▶ [Exercise requirements]:
Repeat every line, exactly, from the very first through the one where "obj('curl', bm, M['gblack'], t, smooth=True)" appears. Add nothing else.

▶ [Recorded data]:
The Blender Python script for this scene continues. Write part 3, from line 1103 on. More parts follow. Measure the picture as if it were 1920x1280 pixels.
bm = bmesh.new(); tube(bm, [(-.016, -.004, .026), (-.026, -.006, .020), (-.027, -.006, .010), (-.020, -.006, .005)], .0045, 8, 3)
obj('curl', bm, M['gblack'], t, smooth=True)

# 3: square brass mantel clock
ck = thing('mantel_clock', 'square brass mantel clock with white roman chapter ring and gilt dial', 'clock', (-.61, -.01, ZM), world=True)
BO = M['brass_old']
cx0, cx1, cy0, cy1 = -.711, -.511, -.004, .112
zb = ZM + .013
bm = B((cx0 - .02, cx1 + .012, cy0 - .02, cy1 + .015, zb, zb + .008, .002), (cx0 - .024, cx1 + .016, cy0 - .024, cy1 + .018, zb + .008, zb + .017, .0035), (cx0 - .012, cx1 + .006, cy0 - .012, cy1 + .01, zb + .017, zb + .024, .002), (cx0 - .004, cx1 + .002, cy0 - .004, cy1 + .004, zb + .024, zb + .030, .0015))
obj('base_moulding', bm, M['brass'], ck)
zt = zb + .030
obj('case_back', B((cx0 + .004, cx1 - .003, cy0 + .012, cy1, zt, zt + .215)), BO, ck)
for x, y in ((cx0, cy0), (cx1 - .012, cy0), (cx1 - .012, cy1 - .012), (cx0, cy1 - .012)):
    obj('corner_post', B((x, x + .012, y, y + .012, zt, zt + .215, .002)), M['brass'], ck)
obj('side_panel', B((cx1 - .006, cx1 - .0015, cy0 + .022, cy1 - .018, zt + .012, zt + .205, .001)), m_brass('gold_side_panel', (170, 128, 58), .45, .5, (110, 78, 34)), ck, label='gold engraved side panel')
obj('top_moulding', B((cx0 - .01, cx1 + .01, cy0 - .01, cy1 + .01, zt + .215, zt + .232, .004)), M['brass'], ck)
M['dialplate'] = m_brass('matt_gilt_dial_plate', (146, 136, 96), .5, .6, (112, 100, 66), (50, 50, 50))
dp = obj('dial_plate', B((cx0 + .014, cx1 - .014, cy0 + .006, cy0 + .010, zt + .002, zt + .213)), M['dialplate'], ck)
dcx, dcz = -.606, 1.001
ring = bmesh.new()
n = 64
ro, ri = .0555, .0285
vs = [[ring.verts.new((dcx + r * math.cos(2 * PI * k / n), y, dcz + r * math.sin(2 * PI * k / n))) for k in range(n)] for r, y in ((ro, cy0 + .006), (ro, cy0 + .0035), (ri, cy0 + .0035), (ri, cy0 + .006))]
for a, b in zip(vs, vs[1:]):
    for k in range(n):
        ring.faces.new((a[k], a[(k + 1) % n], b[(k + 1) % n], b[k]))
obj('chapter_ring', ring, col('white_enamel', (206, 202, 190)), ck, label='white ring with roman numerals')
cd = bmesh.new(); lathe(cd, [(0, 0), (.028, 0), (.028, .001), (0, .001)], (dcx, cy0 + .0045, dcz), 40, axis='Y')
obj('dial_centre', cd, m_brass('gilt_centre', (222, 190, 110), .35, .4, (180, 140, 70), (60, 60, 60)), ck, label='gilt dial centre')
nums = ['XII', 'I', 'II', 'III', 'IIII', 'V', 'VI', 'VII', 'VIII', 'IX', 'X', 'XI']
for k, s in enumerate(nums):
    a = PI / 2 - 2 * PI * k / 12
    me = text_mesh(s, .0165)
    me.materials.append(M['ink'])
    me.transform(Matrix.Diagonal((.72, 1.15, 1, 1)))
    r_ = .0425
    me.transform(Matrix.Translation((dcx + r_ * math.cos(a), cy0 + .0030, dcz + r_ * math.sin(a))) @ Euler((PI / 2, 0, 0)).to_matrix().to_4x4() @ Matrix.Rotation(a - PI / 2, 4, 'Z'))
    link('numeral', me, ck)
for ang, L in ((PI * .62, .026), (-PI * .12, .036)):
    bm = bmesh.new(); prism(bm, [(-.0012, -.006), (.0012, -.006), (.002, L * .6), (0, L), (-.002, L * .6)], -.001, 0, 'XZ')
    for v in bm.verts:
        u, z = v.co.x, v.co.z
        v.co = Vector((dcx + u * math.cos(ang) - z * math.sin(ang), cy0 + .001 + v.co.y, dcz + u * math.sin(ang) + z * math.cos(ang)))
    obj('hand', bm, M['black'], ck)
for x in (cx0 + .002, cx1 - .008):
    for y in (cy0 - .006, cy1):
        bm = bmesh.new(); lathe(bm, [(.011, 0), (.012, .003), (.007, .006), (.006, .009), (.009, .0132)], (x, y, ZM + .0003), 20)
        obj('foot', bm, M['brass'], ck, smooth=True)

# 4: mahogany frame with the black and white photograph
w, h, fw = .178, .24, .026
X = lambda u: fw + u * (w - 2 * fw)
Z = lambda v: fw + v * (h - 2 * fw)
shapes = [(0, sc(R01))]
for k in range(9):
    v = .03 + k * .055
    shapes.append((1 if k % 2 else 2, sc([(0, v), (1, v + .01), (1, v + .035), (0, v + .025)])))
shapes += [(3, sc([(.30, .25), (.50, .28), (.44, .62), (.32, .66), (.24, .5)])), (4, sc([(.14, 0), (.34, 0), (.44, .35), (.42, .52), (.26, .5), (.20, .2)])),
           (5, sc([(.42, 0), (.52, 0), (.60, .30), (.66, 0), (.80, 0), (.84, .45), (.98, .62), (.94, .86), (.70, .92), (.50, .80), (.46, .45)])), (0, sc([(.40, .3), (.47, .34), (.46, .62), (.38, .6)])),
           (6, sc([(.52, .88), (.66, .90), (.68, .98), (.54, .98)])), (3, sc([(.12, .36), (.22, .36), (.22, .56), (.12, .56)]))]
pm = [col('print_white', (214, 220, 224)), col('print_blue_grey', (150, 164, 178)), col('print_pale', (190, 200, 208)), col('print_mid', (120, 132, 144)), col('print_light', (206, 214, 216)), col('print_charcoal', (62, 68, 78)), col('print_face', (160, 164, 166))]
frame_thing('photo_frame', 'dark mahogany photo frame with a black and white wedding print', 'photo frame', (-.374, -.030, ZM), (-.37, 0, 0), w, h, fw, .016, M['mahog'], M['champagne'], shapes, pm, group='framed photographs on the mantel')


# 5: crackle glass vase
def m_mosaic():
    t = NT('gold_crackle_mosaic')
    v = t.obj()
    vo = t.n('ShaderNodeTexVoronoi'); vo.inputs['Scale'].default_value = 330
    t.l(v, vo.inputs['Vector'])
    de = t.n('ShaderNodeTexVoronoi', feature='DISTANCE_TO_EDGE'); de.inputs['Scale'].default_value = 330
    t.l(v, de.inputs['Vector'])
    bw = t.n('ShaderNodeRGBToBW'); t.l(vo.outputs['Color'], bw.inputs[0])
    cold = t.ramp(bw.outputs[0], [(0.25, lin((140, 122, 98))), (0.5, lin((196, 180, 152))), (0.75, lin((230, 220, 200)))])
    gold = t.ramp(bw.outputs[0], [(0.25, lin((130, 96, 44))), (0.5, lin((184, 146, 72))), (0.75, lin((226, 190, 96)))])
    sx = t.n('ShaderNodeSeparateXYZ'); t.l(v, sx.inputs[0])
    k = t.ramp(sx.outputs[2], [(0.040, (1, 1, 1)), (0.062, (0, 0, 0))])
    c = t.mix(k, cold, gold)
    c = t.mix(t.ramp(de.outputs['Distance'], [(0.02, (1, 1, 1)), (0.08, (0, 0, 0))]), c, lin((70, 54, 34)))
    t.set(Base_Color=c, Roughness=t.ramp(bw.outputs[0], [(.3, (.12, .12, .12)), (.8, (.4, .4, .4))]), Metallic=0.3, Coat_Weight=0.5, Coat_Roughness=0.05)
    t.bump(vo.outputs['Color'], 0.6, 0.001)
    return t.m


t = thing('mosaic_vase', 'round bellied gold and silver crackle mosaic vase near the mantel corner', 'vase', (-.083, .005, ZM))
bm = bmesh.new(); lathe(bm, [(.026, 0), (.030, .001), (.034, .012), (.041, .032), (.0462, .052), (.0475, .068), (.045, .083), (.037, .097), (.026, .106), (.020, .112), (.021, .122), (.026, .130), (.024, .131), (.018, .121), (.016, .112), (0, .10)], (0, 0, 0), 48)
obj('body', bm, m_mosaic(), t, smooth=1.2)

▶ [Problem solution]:
The Blender Python script for this scene continues. Write part 3, from line 1103 on. More parts follow. Measure the picture as if it were 1920x1280 pixels.
bm = bmesh.new(); tube(bm, [(-.016, -.004, .026), (-.026, -.006, .020), (-.027, -.006, .010), (-.020, -.006, .005)], .0045, 8, 3)
obj('curl', bm, M['gblack'], t, smooth=True)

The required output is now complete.